━━ Supplied entries ━━

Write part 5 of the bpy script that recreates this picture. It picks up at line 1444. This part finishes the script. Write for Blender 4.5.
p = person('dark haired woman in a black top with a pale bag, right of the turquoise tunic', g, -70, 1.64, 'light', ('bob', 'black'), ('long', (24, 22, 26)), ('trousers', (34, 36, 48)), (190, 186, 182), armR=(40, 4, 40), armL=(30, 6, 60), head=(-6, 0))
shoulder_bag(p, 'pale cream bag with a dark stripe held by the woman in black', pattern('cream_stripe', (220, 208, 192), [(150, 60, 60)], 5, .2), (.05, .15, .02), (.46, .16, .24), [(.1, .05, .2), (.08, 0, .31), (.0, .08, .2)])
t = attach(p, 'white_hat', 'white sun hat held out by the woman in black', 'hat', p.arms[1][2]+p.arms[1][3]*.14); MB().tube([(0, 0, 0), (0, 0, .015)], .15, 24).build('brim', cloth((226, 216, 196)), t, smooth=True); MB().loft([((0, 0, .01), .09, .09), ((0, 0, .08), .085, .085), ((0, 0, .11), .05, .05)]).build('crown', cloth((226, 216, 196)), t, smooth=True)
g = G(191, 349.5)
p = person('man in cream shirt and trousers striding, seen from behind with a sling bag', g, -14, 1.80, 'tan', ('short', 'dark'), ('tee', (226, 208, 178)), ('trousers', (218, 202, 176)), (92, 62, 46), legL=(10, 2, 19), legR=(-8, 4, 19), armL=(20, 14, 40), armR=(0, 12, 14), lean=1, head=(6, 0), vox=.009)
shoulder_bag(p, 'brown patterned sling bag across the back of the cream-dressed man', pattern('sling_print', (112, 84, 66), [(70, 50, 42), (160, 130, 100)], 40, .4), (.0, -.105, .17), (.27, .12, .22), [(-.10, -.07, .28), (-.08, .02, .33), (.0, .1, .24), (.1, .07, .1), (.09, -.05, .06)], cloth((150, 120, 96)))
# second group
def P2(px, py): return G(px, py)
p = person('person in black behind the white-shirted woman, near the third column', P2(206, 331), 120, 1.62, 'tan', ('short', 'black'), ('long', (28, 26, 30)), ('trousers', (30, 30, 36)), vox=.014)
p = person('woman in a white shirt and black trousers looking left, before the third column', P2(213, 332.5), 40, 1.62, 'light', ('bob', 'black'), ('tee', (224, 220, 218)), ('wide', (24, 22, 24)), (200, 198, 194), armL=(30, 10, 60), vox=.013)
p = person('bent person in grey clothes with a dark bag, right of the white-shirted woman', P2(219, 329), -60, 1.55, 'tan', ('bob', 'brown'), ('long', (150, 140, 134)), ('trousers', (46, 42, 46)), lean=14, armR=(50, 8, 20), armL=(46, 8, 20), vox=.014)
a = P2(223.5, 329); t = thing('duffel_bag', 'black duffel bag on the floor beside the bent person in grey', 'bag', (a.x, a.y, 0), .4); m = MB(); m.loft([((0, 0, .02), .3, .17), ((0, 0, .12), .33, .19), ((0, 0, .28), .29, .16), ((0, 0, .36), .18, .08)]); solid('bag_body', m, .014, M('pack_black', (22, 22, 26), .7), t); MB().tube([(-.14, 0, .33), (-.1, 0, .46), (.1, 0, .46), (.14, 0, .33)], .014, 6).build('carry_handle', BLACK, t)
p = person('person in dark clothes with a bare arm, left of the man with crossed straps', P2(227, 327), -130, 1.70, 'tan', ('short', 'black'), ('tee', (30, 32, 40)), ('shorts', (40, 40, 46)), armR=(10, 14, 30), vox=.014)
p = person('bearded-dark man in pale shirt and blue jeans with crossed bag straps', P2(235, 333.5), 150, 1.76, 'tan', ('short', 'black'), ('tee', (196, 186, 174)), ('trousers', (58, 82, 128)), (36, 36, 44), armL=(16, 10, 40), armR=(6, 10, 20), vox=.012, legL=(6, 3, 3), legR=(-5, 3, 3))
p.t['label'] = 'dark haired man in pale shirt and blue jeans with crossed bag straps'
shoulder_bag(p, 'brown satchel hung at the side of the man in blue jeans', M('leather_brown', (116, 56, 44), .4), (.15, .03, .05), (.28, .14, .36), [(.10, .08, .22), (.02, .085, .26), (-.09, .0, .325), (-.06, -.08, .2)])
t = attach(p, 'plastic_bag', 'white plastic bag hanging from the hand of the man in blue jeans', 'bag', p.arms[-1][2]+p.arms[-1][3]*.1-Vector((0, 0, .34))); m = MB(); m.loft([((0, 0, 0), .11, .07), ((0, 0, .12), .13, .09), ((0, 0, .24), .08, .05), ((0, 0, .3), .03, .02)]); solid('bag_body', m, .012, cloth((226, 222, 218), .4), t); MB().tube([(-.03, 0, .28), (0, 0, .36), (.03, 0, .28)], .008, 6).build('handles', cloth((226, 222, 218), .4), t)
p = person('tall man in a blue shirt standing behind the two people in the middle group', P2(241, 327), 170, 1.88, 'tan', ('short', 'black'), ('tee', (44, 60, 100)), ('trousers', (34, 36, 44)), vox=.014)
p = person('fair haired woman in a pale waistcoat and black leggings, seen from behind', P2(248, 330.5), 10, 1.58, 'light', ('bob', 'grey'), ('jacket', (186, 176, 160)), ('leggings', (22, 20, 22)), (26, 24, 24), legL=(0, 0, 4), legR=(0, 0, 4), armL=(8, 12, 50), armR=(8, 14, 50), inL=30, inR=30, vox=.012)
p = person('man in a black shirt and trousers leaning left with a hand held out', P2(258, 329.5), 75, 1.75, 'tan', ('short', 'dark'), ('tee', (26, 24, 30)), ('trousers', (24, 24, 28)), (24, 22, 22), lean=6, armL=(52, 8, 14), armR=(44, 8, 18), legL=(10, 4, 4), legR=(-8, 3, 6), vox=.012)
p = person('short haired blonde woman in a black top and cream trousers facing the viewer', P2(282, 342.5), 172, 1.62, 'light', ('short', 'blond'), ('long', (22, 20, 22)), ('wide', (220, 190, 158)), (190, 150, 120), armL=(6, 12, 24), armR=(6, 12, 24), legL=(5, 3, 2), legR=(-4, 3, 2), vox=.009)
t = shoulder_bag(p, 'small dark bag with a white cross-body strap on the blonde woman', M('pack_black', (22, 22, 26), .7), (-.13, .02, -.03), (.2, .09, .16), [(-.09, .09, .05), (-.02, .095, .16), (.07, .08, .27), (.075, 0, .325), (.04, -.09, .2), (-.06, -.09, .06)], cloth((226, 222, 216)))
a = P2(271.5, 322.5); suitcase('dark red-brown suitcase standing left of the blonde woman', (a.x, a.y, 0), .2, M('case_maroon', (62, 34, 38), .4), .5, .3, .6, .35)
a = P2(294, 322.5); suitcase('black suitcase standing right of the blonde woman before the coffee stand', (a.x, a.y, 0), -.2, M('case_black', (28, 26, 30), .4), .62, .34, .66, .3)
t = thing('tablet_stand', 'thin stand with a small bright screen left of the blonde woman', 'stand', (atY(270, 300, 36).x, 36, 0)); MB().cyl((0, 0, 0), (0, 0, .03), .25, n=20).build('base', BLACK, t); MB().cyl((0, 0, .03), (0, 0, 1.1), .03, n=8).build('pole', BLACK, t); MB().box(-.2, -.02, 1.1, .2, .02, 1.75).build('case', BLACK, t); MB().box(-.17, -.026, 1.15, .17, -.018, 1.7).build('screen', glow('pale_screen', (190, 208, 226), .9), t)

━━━
━━ Supplied entries ━━

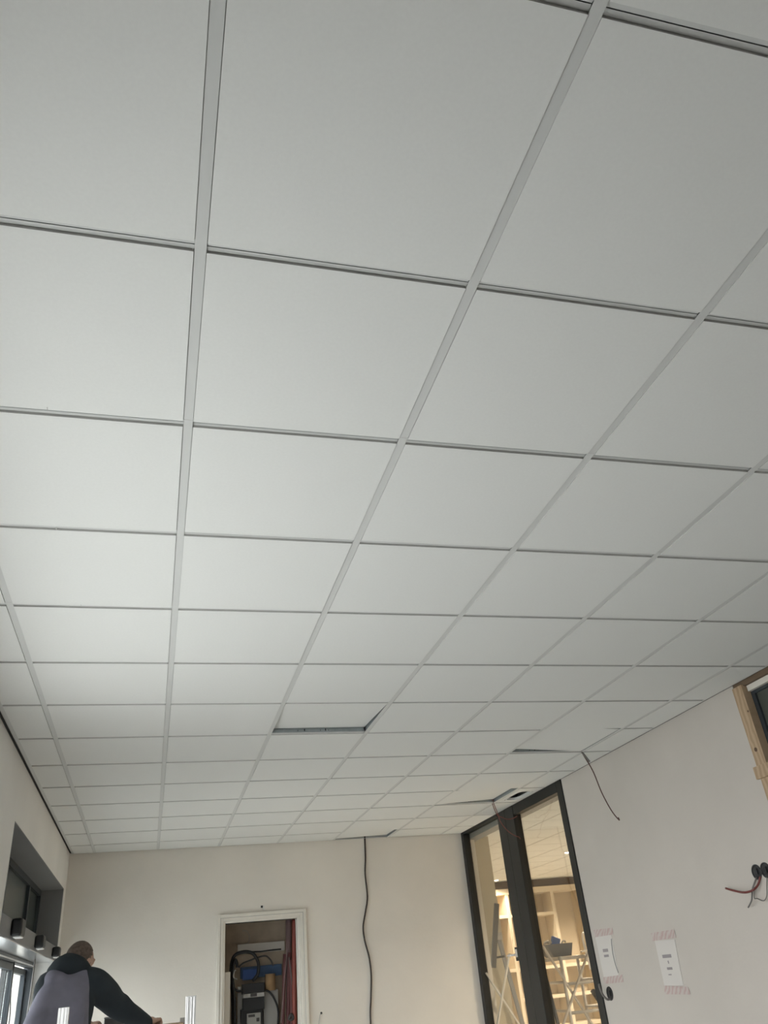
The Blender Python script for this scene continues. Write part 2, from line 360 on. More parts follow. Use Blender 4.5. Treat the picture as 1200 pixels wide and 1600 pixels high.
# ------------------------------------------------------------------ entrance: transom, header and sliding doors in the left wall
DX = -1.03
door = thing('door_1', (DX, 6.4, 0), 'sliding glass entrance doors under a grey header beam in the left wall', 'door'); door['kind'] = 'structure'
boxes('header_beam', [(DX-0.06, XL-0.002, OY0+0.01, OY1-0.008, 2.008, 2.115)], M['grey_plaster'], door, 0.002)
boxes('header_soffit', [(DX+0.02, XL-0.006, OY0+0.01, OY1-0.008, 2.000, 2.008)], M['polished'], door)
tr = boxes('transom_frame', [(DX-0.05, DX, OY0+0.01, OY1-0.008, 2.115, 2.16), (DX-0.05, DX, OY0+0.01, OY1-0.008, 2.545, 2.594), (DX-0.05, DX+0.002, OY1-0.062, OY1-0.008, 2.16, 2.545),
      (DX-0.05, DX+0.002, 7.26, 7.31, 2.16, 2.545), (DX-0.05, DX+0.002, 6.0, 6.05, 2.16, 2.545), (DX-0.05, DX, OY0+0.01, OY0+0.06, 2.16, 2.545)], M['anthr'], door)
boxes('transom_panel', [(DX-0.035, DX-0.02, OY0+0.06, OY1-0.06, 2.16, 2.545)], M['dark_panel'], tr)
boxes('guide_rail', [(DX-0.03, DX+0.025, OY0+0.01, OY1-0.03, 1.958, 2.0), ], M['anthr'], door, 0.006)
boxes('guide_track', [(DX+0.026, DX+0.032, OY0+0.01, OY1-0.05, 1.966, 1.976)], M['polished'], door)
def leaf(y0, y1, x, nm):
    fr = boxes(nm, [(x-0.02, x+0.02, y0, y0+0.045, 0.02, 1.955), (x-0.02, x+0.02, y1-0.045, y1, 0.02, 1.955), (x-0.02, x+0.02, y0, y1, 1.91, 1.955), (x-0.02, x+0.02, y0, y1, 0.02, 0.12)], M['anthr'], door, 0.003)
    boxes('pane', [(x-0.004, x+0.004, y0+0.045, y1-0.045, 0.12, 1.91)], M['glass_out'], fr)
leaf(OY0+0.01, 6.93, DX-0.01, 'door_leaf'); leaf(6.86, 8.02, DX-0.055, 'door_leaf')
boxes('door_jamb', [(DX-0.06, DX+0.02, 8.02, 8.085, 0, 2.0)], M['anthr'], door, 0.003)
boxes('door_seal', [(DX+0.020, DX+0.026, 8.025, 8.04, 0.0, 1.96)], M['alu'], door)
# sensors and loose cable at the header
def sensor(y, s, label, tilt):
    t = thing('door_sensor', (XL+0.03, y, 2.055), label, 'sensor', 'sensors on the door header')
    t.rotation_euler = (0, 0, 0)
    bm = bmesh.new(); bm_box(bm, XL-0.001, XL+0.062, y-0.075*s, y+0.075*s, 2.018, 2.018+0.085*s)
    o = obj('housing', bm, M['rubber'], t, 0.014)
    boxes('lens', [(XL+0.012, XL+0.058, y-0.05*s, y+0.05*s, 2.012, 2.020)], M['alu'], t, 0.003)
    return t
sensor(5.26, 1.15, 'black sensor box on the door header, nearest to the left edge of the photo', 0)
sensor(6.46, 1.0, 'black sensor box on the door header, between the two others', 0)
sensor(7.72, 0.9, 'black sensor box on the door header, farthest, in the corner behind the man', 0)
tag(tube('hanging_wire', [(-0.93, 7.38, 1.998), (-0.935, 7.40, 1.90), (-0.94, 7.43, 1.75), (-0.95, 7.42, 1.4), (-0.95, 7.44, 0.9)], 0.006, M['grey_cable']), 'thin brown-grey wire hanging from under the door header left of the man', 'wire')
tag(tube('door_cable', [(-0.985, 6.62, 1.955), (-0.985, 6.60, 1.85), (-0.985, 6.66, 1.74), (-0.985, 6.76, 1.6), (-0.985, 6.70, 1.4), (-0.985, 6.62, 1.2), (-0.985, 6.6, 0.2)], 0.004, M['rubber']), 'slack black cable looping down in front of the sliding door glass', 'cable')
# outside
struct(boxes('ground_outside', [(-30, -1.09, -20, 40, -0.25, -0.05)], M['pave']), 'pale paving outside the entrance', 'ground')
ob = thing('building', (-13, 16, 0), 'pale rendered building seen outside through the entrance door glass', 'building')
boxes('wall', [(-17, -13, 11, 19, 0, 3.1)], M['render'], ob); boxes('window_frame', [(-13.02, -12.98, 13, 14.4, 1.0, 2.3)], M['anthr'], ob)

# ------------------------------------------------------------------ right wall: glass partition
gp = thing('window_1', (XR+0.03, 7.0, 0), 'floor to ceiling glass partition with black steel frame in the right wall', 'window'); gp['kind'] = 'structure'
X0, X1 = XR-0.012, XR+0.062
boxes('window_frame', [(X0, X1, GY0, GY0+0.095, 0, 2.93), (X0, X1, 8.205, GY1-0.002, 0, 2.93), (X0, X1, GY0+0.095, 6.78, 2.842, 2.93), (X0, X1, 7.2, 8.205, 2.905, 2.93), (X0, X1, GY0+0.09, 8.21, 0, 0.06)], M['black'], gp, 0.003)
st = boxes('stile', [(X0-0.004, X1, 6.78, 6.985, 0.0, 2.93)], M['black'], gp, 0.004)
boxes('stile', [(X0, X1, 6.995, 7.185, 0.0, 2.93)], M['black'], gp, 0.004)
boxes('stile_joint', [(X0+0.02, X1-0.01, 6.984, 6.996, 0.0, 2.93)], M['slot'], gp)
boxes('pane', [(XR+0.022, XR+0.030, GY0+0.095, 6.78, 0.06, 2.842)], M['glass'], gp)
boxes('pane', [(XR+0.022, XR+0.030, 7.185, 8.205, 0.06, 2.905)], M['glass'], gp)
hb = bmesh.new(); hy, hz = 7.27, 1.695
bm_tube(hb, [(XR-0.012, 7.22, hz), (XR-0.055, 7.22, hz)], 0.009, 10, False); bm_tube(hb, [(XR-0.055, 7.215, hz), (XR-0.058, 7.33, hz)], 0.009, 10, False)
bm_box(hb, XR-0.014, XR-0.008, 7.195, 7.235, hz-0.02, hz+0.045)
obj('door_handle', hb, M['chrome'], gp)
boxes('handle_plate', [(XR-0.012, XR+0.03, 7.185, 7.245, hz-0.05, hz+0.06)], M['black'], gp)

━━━

- _Problem to solve_
Collect every line with the string "Write" from the records, and copy each.

- _Exercise result_
Write part 5 of the bpy script that recreates this picture. It picks up at line 1444. This part finishes the script. Write for Blender 4.5.
The Blender Python script for this scene continues. Write part 2, from line 360 on. More parts follow. Use Blender 4.5. Treat the picture as 1200 pixels wide and 1600 pixels high.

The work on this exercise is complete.